Here is the full history of recordings of Kumbaya in the AFC archive, and other early evidence.
Robert W. Gordon did indeed record something that looks like "Kumbaya," in Georgia in 1926. It was the sixth verse of a longer spiritual, but he was convinced enough it was related to other recordings he made of songs called "Come by Here" that he cross-referenced it to those songs. Unfortunately, these other "Come By Here" cylinders were damaged, and so are unplayable. However, they were all recorded in Georgia and South Carolina, so a Gullah provenance for at least some versions of the song is quite plausible.
The 1926 recording must be the one Pete Seeger was remembering. It has been transcribed by AFC reference librarian Todd Harvey, and is available to researchers in the AFC reading room.

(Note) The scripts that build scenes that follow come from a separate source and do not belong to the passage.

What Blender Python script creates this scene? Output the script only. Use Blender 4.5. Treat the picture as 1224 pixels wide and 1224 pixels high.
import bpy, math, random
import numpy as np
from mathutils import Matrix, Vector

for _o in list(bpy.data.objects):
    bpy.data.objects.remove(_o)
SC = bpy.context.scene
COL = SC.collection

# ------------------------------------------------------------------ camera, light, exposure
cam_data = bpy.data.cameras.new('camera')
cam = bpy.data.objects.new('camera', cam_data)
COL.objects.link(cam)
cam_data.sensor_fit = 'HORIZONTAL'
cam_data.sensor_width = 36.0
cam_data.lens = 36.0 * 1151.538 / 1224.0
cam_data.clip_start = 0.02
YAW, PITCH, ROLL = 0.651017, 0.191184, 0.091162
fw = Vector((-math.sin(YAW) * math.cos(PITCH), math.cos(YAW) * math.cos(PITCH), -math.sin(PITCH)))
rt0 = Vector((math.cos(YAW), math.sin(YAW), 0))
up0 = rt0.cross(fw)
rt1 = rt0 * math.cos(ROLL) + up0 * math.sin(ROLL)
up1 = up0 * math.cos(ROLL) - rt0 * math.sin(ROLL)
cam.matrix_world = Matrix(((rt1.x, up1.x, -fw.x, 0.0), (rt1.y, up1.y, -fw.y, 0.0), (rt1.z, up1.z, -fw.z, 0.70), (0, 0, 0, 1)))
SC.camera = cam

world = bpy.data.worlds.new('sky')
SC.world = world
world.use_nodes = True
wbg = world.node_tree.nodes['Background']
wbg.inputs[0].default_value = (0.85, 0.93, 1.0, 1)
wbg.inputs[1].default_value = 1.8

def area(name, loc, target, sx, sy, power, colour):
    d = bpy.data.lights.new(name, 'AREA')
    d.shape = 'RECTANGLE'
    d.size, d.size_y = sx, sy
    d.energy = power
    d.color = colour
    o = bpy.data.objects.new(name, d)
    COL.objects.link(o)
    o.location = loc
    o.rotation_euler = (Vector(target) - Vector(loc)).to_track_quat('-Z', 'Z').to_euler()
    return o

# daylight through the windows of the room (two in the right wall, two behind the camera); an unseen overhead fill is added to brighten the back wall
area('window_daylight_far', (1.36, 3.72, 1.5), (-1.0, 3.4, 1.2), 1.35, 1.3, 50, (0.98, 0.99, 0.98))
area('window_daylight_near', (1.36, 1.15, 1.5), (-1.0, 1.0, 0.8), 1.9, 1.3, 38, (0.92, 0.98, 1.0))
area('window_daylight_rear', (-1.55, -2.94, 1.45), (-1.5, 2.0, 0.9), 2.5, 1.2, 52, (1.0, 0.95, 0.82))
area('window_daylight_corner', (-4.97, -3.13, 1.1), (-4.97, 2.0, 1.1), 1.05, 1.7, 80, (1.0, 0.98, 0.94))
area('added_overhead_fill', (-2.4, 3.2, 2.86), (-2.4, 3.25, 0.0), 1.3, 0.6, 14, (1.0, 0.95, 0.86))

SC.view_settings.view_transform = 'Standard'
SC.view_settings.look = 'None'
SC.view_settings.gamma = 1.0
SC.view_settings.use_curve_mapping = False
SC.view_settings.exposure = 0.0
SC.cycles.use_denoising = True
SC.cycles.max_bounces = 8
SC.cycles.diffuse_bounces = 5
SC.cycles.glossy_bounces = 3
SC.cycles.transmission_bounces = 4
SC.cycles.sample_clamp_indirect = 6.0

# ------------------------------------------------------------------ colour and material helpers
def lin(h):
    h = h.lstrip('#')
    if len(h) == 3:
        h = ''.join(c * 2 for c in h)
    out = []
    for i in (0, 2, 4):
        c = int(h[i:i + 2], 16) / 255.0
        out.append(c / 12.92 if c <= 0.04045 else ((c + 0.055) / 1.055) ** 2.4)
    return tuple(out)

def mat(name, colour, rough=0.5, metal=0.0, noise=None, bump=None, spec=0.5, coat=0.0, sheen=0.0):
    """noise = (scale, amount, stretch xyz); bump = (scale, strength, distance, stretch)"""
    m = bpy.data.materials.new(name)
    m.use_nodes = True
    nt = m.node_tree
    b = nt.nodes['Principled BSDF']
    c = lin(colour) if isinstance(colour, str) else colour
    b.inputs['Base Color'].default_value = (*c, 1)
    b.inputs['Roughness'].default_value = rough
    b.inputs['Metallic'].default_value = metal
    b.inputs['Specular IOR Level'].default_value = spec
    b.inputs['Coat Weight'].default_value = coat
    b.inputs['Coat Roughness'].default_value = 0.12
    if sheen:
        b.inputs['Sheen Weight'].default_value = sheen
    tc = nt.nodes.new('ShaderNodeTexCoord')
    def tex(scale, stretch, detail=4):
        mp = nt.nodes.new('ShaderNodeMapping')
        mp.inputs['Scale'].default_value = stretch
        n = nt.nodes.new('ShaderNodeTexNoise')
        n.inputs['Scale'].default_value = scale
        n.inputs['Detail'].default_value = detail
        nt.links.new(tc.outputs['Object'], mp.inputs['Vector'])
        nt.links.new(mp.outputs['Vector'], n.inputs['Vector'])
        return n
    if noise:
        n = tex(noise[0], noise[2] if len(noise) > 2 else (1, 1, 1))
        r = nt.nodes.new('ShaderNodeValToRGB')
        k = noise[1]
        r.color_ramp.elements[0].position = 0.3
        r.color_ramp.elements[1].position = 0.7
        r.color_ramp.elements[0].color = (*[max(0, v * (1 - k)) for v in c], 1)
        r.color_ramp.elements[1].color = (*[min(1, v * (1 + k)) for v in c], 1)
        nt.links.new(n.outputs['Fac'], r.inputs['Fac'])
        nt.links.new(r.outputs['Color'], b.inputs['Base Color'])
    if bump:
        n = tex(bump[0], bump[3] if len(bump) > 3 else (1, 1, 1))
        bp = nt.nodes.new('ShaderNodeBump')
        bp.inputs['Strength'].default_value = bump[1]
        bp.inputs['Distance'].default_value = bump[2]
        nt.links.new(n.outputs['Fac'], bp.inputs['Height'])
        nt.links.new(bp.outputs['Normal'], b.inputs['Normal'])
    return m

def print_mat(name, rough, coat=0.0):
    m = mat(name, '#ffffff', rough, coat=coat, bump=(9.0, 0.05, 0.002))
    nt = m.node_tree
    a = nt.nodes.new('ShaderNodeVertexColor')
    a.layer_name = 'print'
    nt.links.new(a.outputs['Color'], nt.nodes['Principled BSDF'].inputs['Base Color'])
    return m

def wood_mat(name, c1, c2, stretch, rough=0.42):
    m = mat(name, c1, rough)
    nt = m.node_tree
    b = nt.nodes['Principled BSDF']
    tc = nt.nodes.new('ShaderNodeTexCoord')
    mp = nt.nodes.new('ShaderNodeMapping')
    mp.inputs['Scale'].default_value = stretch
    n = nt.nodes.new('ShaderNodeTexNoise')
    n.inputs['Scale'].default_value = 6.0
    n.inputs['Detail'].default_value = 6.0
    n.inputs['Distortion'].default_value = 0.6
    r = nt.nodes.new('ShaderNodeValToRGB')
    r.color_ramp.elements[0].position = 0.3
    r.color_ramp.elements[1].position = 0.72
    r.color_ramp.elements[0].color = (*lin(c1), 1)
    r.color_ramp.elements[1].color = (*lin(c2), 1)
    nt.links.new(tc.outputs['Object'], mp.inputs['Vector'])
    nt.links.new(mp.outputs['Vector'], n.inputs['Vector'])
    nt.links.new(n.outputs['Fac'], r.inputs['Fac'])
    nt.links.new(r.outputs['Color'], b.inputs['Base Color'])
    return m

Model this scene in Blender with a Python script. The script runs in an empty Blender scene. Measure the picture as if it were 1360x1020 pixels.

Cards for the other early playable recordings in the archive can be found using the link I gave above. They date from 1936 on.
In 1931, the Society for the Preservation of Spirituals published the book The Carolina Low-Country, which contains a version called "Come by Yuh." The exact date and location are not mentioned, but given the activities of the group's members, it must have been noted between 1922 and 1931.
As an aside, the Lum Chee-Hoo article in Kodaly Envoy, referenced in Richie's post above, gets it mostly right. The newspaper accounts of Lum's work conflated Gordon's 1926 recording with Lomax's disc recording a decade later. In any case, both existed before Frey wrote or published his song "Come By Here."